▶ [Aim of the exercise]: Take the entries below and print only the lines from the one with "Write part 4" through the one with "gm = voxel(g, .0035, 1);", exactly as they stand, both ends included.

▶ [Dataset records]:
******
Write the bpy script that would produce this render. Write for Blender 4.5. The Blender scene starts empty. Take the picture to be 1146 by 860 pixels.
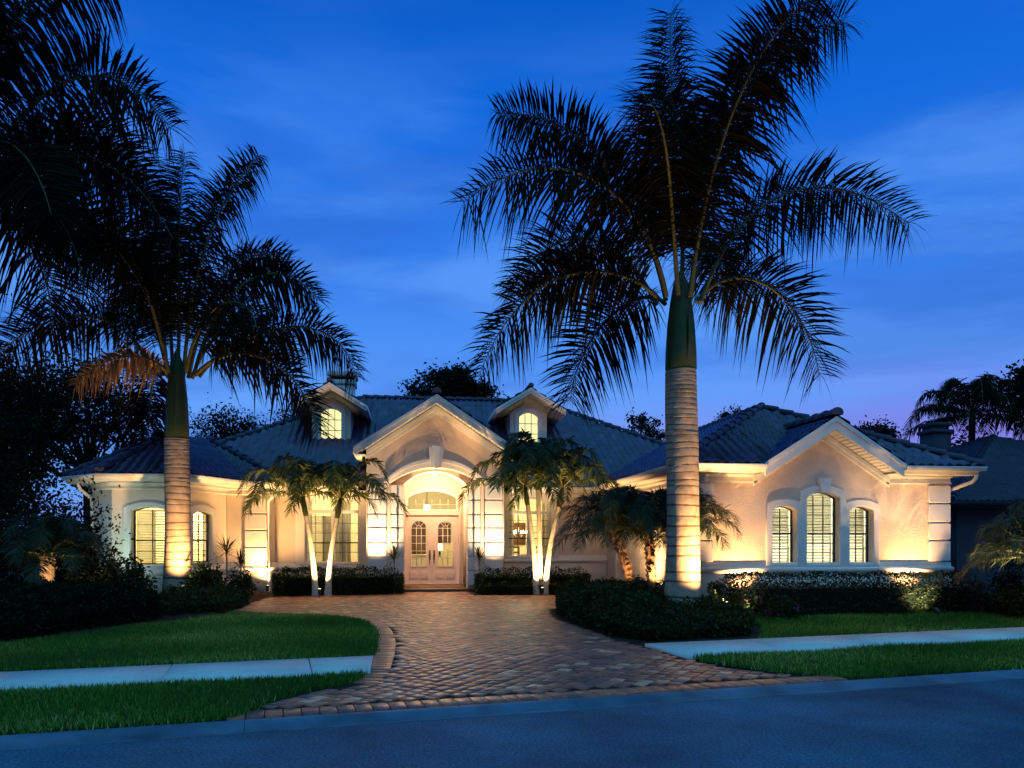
import bpy, bmesh, math, random
import numpy as np
from mathutils import Vector, Matrix

random.seed(7)
RNG = np.random.default_rng(11)
R = math.radians
SC = bpy.context.scene
COL = SC.collection

# ------------------------------------------------------------------ camera
cam_d = bpy.data.cameras.new('camera')
cam = bpy.data.objects.new('camera', cam_d)
COL.objects.link(cam)
cam.location = (0, 0, 1.6)
cam.rotation_euler = (R(90), 0, -math.atan2(113, 860))
cam_d.sensor_width = 36
cam_d.lens = 36 * 860 / 1146
cam_d.shift_y = (605 - 430) / 1146
cam_d.clip_end = 2000
SC.camera = cam

# ------------------------------------------------------------------ dusk sky
world = bpy.data.worlds.new('World')
SC.world = world
world.use_nodes = True
wn = world.node_tree
wn.nodes.clear()


def wnode(t, **kw):
    n = wn.nodes.new(t)
    for k, v in kw.items():
        setattr(n, k, v)
    return n


def ramp(nt, stops, interp='LINEAR'):
    n = nt.nodes.new('ShaderNodeValToRGB')
    cr = n.color_ramp
    cr.interpolation = interp
    while len(cr.elements) < len(stops):
        cr.elements.new(0.5)
    for e, (p, c) in zip(cr.elements, stops):
        e.position = p
        e.color = (c[0], c[1], c[2], 1)
    return n


def mixc(nt, fac, a, b, mode='MIX'):
    n = nt.nodes.new('ShaderNodeMix')
    n.data_type = 'RGBA'
    n.blend_type = mode
    for sock, v in ((n.inputs[0], fac), (n.inputs[6], a), (n.inputs[7], b)):
        if isinstance(v, bpy.types.NodeSocket):
            nt.links.new(v, sock)
        elif isinstance(v, (int, float)):
            sock.default_value = v
        else:
            sock.default_value = (v[0], v[1], v[2], 1)
    return n.outputs[2]


def mth(nt, op, a, b=0.0, clamp=False):
    n = nt.nodes.new('ShaderNodeMath')
    n.operation = op
    n.use_clamp = clamp
    for sock, v in zip(n.inputs, (a, b)):
        if isinstance(v, bpy.types.NodeSocket):
            nt.links.new(v, sock)
        else:
            sock.default_value = v
    return n.outputs[0]


tc = wnode('ShaderNodeTexCoord')
sep = wnode('ShaderNodeSeparateXYZ')
wn.links.new(tc.outputs['Generated'], sep.inputs[0])
dx, dy, dz = sep.outputs
# the evening sky in front of the house: pale blue low down, deep blue overhead
front = ramp(wn, [(0.0, (0.20, 0.34, 0.90)), (0.12, (0.19, 0.39, 1.0)), (0.20, (0.092, 0.32, 0.96)),
                  (0.33, (0.032, 0.205, 0.83)), (0.47, (0.004, 0.145, 0.74)), (0.58, (0.001, 0.105, 0.58)),
                  (1.0, (0.001, 0.06, 0.34))])
wn.links.new(mth(wn, 'ABSOLUTE', dz), front.inputs[0])
# to the left the night is further on
lf = mth(wn, 'MULTIPLY', mth(wn, 'ADD', dx, 0.28), -1.7, True)
c1 = mixc(wn, mth(wn, 'MULTIPLY', lf, 0.72), front.outputs[0], (0.002, 0.062, 0.38))
rt = mth(wn, 'MULTIPLY', mth(wn, 'SUBTRACT', dx, 0.32), 1.5, True)
c1 = mixc(wn, mth(wn, 'MULTIPLY', rt, 0.55), c1, (0.012, 0.13, 0.62))
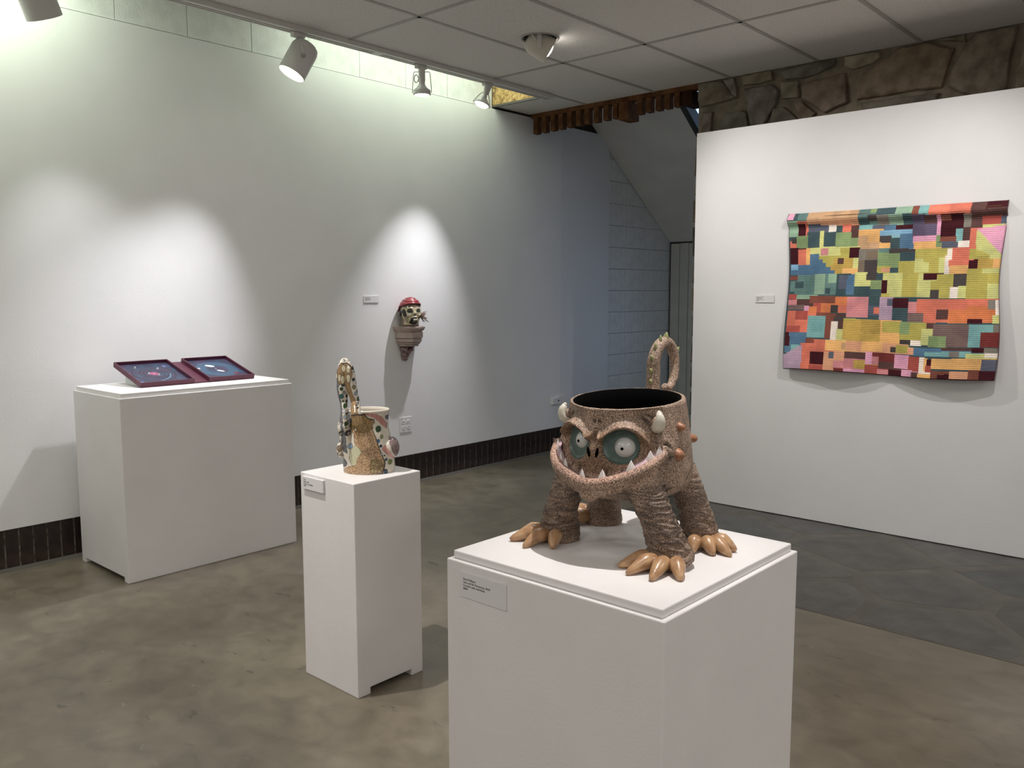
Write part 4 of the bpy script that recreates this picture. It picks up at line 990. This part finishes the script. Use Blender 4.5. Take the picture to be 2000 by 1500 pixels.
obj('fluted_block', Geo().prism([(0, -.090), (.095, -.090), (.140, -.040), (.140, .045), (.095, .090), (0, .090)], 2, .122, .149), M_cl2, hb, bevel=.005)
obj('fluted_block', Geo().prism([(0, -.082), (.088, -.082), (.128, -.038), (.128, .040), (.088, .080), (0, .080)], 2, .108, .121), M_cl2, hb, bevel=.004)
V = []; 
g = Geo(); g.prism([(0, -.076), (.08, -.076), (.118, -.034), (.118, .034), (.08, .072), (0, .072)], 2, .092, .109); obj('fluted_block', g, M_cl2, hb, bevel=.006)
g = Geo(); rr_ = random.Random(4)
for k in range(46):
    u = rr_.random(); z_ = .088 - u * .092; w = (1 - u) * .052 + .012
    g.ball((rr_.uniform(.012, w * 1.25), rr_.uniform(-w, w * .8) - .018 * u, z_), rr_.uniform(.009, .018), 12, 8)
gm = voxel(g, .0035, 1); link('gnarled_tip', gm, mat('gnarl', (.20, .125, .12), .6, (.30, .20, .19), 60, 1, .6, 90), hb, smooth=True)

hd = thing('clown_head', 'ceramic head with red cap and black and white painted face on the wall bracket', 'sculpture', (XL + .088, 4.032, 1.166), R(-18)); hd.scale = (1.05, 1.08, 1.03)
#
# skull, face looks along +X
g = Geo(); g.ball((-.004, 0, .098), (.078, .070, .092), 40, 28); g.ball((.015, 0, .050), (.056, .052, .046), 32, 20)
g.lathe([(.058, .0), (.060, .02), (.058, .05)], 32, Matrix.Translation((-.012, 0, 0)))
g.ball((.062, 0, .088), (.014, .010, .013), 16, 12)                                  # nose
g.tube([(.058, 0, .118), (.068, 0, .100), (.074, 0, .088)], [.007, .008, .009], 12)
for s in (-1, 1):
    g.tube([(.066, s * .008, .122), (.062, s * .026, .126), (.048, s * .044, .120)], [.006, .008, .005], 10)   # brows
    g.ball((.050, s * .030, .078), (.018, .019, .017), 18, 12)                        # cheeks
    g.ball((-.006, s * .071, .090), (.013, .007, .020), 16, 12)                       # ears
g.ball((.064, 0, .030), (.014, .016, .012), 16, 12)                                   # chin
g.tube([(.062, -.020, .060), (.073, -.008, .066), (.074, .008, .066), (.062, .020, .060)], [.004, .0055, .0055, .004], 10)
g.tube([(.062, -.020, .056), (.073, -.008, .047), (.073, .008, .047), (.062, .020, .056)], [.004, .006, .006, .004], 10)
hm = voxel(g, .0020, 2); co = coords(hm); x, y, z = co.T
set_coords(hm, co)
c = np.tile(np.array(srgb(112, 94, 82)), (len(co), 1)); facem = (x > .012) & (z < .130) & (z > .012); c[facem] = np.array(srgb(196, 184, 152))
nn = np.array([noise.noise(Vector((a * 42, b * 42, d * 42))) for a, b, d in co])
def dab(cx, cy, cz, rx, ry, rz, col, nzk=.5):
    q = ((x - cx) / rx) ** 2 + ((y - cy) / ry) ** 2 + ((z - cz) / rz) ** 2; m_ = q < 1 + nn * nzk; c[m_] = np.array(srgb(*col))
dab(.058, -.030, .104, .03, .019, .017, (22, 20, 20)); dab(.060, .030, .108, .03, .018, .011, (34, 44, 34)); dab(.060, -.032, .090, .022, .016, .005, (215, 214, 206), .2)
dab(.064, 0, .078, .03, .015, .006, (26, 22, 20), .9); dab(.068, 0, .056, .02, .017, .0045, (30, 18, 18), .1); dab(.045, -.048, .052, .02, .012, .03, (150, 140, 112), .3)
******
▶ [Response to the task]:
Write part 4 of the bpy script that recreates this picture. It picks up at line 990. This part finishes the script. Use Blender 4.5. Take the picture to be 2000 by 1500 pixels.
obj('fluted_block', Geo().prism([(0, -.090), (.095, -.090), (.140, -.040), (.140, .045), (.095, .090), (0, .090)], 2, .122, .149), M_cl2, hb, bevel=.005)
obj('fluted_block', Geo().prism([(0, -.082), (.088, -.082), (.128, -.038), (.128, .040), (.088, .080), (0, .080)], 2, .108, .121), M_cl2, hb, bevel=.004)
V = []; 
g = Geo(); g.prism([(0, -.076), (.08, -.076), (.118, -.034), (.118, .034), (.08, .072), (0, .072)], 2, .092, .109); obj('fluted_block', g, M_cl2, hb, bevel=.006)
g = Geo(); rr_ = random.Random(4)
for k in range(46):
    u = rr_.random(); z_ = .088 - u * .092; w = (1 - u) * .052 + .012
    g.ball((rr_.uniform(.012, w * 1.25), rr_.uniform(-w, w * .8) - .018 * u, z_), rr_.uniform(.009, .018), 12, 8)
gm = voxel(g, .0035, 1); link('gnarled_tip', gm, mat('gnarl', (.20, .125, .12), .6, (.30, .20, .19), 60, 1, .6, 90), hb, smooth=True)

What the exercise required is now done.